◆ TASK DETAILS: Return nothing but the lines from the one with "Write a Blender" through the one with "SC.render.resolution_x, SC.render.resolution_y = 1024, 770" in the data below, word for word and without pictures.

◆ RECORDED DATA:
━━━━
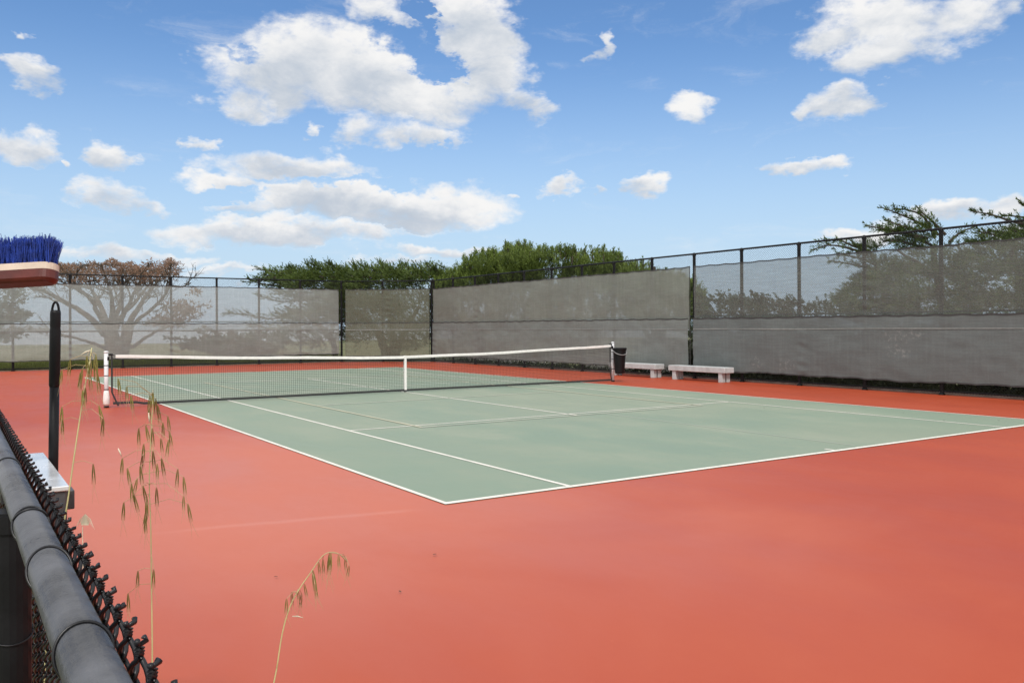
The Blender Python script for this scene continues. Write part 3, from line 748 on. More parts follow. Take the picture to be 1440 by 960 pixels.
# ------------------------------------------------------------------ vegetation helpers
def blades(P, D, L, Wd, tint=None):
    "diamond-shaped leaf faces from points P along directions D"
    n_ = len(P); D = D / np.linalg.norm(D, axis=1)[:, None]
    rnd = rng.normal(size=(n_, 3)); S = np.cross(D, rnd); S /= np.linalg.norm(S, axis=1)[:, None]
    L = np.broadcast_to(L, (n_,)); Wd = np.broadcast_to(Wd, (n_,))
    V = np.stack([P, P + D * (L * .45)[:, None] + S * (Wd / 2)[:, None], P + D * L[:, None], P + D * (L * .45)[:, None] - S * (Wd / 2)[:, None]], 1)
    Q = np.arange(n_ * 4).reshape(n_, 4)
    return V.reshape(-1, 3), Q
def sprays(C, A, n, Lax, Lb, Wb, flare):
    "n blades set along each axis A from C, like a twig with foliage"
    m_ = len(C); t = rng.uniform(0, 1, (m_, n)); Ax = A / np.linalg.norm(A, axis=1)[:, None]
    P = C[:, None] + Ax[:, None] * (t * Lax[:, None])[..., None]
    D = Ax[:, None] + rng.normal(size=(m_, n, 3)) * flare
    Ls = Lb * (1.15 - .6 * t) * rng.uniform(.7, 1.3, (m_, n))
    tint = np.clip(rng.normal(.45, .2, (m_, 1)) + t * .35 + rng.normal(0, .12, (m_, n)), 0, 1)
    V, Q = blades(P.reshape(-1, 3), D.reshape(-1, 3), Ls.ravel(), Wb * rng.uniform(.7, 1.3, m_ * n))
    return V, Q, tint.ravel()
def join(parts):
    Vs = []; Qs = []; Ts = []; k_ = 0
    for V, Q, T_ in parts: Vs.append(V); Qs.append(Q + k_); Ts.append(T_); k_ += len(V)
    return np.concatenate(Vs), np.concatenate(Qs), np.concatenate(Ts)
def nz3(P, s, seed=0.): return np.array([noise.noise(Vector((p[0] * s + seed, p[1] * s, p[2] * s))) for p in P])
def lobe_points(lobes, n, thr, ns, seed, shell=.55):
    C = []; O = []
    tot = sum(l[3] * l[4] * l[5] for l in lobes) if False else sum((l[3] * l[5]) for l in lobes)
    for (cx_, cy_, cz_, a, b_, h) in lobes:
        m_ = int(n * a * h / tot) + 8
        v = rng.normal(size=(m_, 3)); v /= np.linalg.norm(v, axis=1)[:, None]; r_ = rng.uniform(shell, 1, m_) ** .6
        q = v * r_[:, None]
        P = np.array([cx_, cy_, cz_]) + np.outer(q[:, 0] * a, RT) + np.outer(q[:, 1] * b_, FW) + np.outer(q[:, 2] * h, UP)
        C.append(P); O.append(np.outer(v[:, 0] * 1., RT) + np.outer(v[:, 1], FW) + np.outer(v[:, 2] * .7, UP))
    C = np.concatenate(C); O = np.concatenate(O); k_ = nz3(C, ns, seed) > thr
    return C[k_], O[k_]
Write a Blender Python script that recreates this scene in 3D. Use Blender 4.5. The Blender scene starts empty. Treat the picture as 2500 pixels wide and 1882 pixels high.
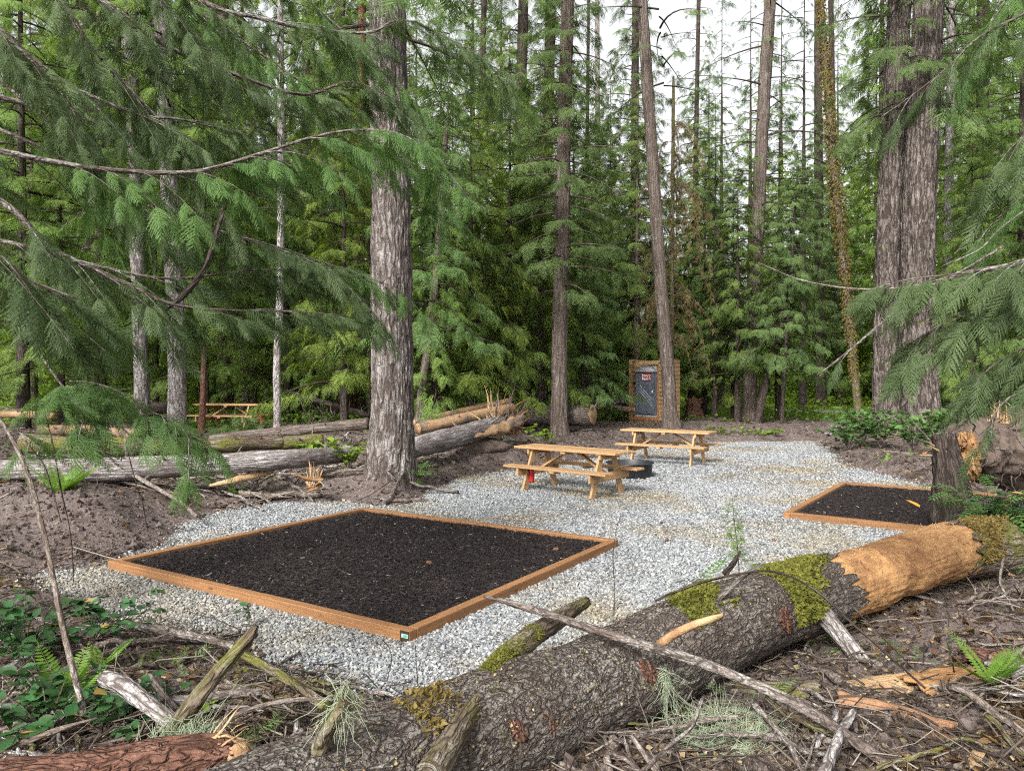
import bpy, bmesh, math
import numpy as np
from mathutils import Vector, Matrix, Euler

# ------------------------------------------------------------------ camera, sky, sun, exposure
SC = bpy.context.scene
COL = SC.collection
CAM_H, FPX, PITCH = 2.0, 1830.0, math.atan(21 / 1830.0)
cd = bpy.data.cameras.new('camera'); CAMO = bpy.data.objects.new('camera', cd); COL.objects.link(CAMO)
cd.sensor_width = 36.0; cd.lens = 36.0 * FPX / 2500.0; cd.clip_start = 0.05; cd.clip_end = 2000
CAMO.location = (0, 0, CAM_H); CAMO.rotation_euler = (math.pi / 2 - PITCH, 0, 0)
SC.camera = CAMO
SC.render.resolution_x, SC.render.resolution_y = 1024, 770

SUN_EL, SUN_AZ = math.radians(37), math.radians(206)   # high, behind the left shoulder, veiled by cloud
w = bpy.data.worlds.new('World'); SC.world = w; w.use_nodes = True
wn = w.node_tree; wn.nodes.clear()
sky = wn.nodes.new('ShaderNodeTexSky'); sky.sky_type = 'NISHITA'; sky.sun_disc = False
sky.sun_elevation = SUN_EL; sky.sun_rotation = SUN_AZ; sky.dust_density = 4.0; sky.air_density = 1.2
hsv = wn.nodes.new('ShaderNodeHueSaturation'); hsv.inputs['Saturation'].default_value = 0.10
hsv.inputs['Value'].default_value = 1.25
bg = wn.nodes.new('ShaderNodeBackground'); bg.inputs['Strength'].default_value = 0.10
wo = wn.nodes.new('ShaderNodeOutputWorld')
wn.links.new(sky.outputs[0], hsv.inputs['Color']); wn.links.new(hsv.outputs[0], bg.inputs['Color'])
wn.links.new(bg.outputs[0], wo.inputs['Surface'])
sl = bpy.data.lights.new('sun', 'SUN'); sl.energy = 2.6; sl.angle = math.radians(15); sl.color = (1.0, 0.965, 0.91)
so = bpy.data.objects.new('sun', sl); COL.objects.link(so)
_sd = Vector((math.sin(SUN_AZ) * math.cos(SUN_EL), math.cos(SUN_AZ) * math.cos(SUN_EL), math.sin(SUN_EL)))
so.rotation_euler = (-_sd).to_track_quat('-Z', 'Y').to_euler(); so.location = (0, -5, 40)
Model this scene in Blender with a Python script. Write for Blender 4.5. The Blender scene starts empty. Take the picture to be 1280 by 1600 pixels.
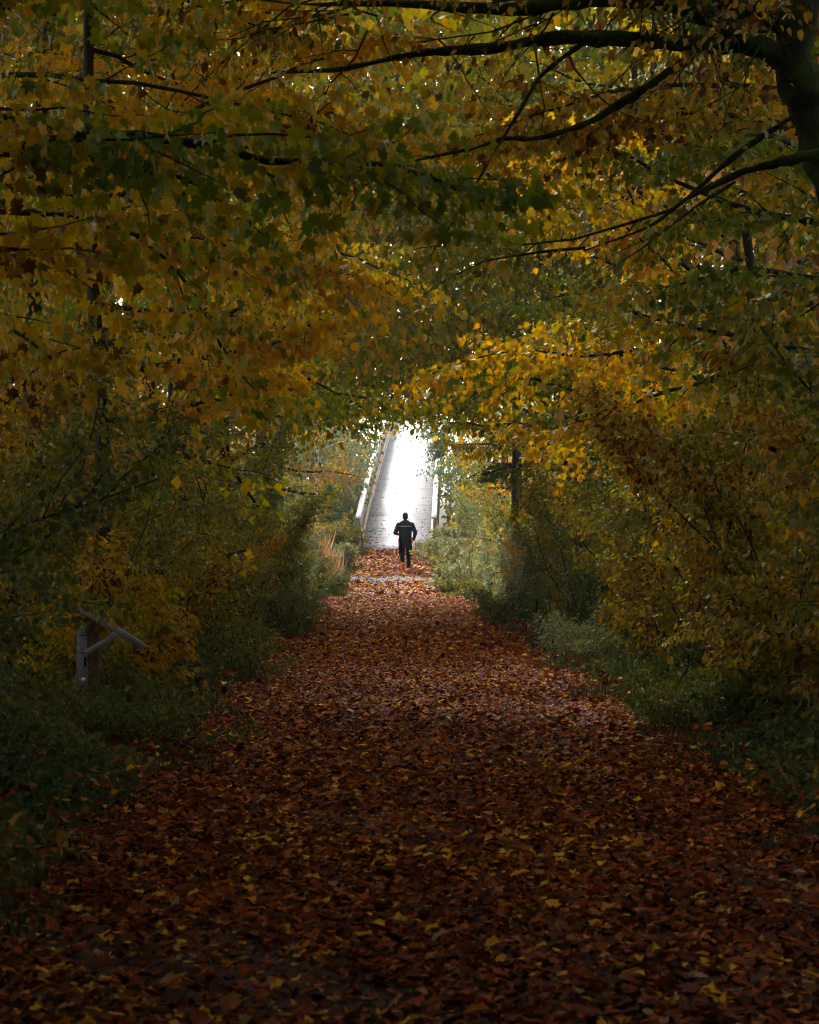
import bpy, math, random
import numpy as np
from mathutils import Vector, Matrix

R = math.radians
sc = bpy.context.scene
COL = sc.collection

# ------------------------------------------------------------------ camera
CAMX, CAMZ = -0.35, 1.45
cam_d = bpy.data.cameras.new("camera")
cam = bpy.data.objects.new("camera", cam_d)
COL.objects.link(cam)
cam_d.sensor_fit = 'VERTICAL'
cam_d.sensor_height = 36.0
cam_d.lens = 90.0
cam_d.clip_start = 0.1
cam_d.clip_end = 2000.0
cam_d.dof.use_dof = True
cam_d.dof.focus_distance = 60.0
cam_d.dof.aperture_fstop = 11.0
cam.location = (CAMX, 0.0, CAMZ)
cam.rotation_euler = (math.pi / 2 + 45 / 4000, 0.0, -43 / 4000)
sc.camera = cam

# ------------------------------------------------------------------ sky, sun, exposure
SUN_EL, SUN_AZ = R(42), R(-18)          # azimuth from +Y (ahead), negative = to the left
w = bpy.data.worlds.new("World")
sc.world = w
w.use_nodes = True
nt = w.node_tree
nt.nodes.clear()
sky = nt.nodes.new('ShaderNodeTexSky')
sky.sky_type = 'NISHITA'
sky.sun_disc = False
sky.sun_elevation = SUN_EL
sky.sun_rotation = SUN_AZ
sky.dust_density = 4.0
sky.air_density = 1.0
hsv = nt.nodes.new('ShaderNodeHueSaturation')
hsv.inputs['Saturation'].default_value = 0.28
bg = nt.nodes.new('ShaderNodeBackground')
bg.inputs['Strength'].default_value = 0.095
wo = nt.nodes.new('ShaderNodeOutputWorld')
nt.links.new(sky.outputs[0], hsv.inputs['Color'])
nt.links.new(hsv.outputs[0], bg.inputs['Color'])
nt.links.new(bg.outputs[0], wo.inputs['Surface'])

sun_d = bpy.data.lights.new("sun", 'SUN')
sun_d.energy = 1.5
sun_d.angle = R(10)
sun_d.color = (1.0, 0.95, 0.87)
sun = bpy.data.objects.new("sun", sun_d)
COL.objects.link(sun)
sdir = Vector((math.sin(SUN_AZ) * math.cos(SUN_EL), math.cos(SUN_AZ) * math.cos(SUN_EL), math.sin(SUN_EL)))
sun.rotation_euler = sdir.to_track_quat('Z', 'Y').to_euler()

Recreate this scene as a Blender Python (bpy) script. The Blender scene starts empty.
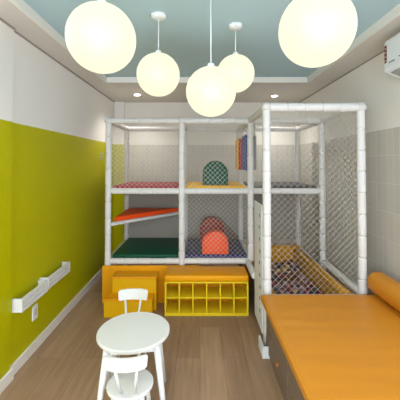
━━━━
◆ FINISHED EXERCISE:
Write a Blender Python script that recreates this scene in 3D. Use Blender 4.5. The Blender scene starts empty. Treat the picture as 2500 pixels wide and 1882 pixels high.
import bpy, bmesh, math
import numpy as np
from mathutils import Vector, Matrix, Euler

# ------------------------------------------------------------------ camera, sky, sun, exposure
SC = bpy.context.scene
COL = SC.collection
CAM_H, FPX, PITCH = 2.0, 1830.0, math.atan(21 / 1830.0)
cd = bpy.data.cameras.new('camera'); CAMO = bpy.data.objects.new('camera', cd); COL.objects.link(CAMO)
cd.sensor_width = 36.0; cd.lens = 36.0 * FPX / 2500.0; cd.clip_start = 0.05; cd.clip_end = 2000
CAMO.location = (0, 0, CAM_H); CAMO.rotation_euler = (math.pi / 2 - PITCH, 0, 0)
SC.camera = CAMO
SC.render.resolution_x, SC.render.resolution_y = 1024, 770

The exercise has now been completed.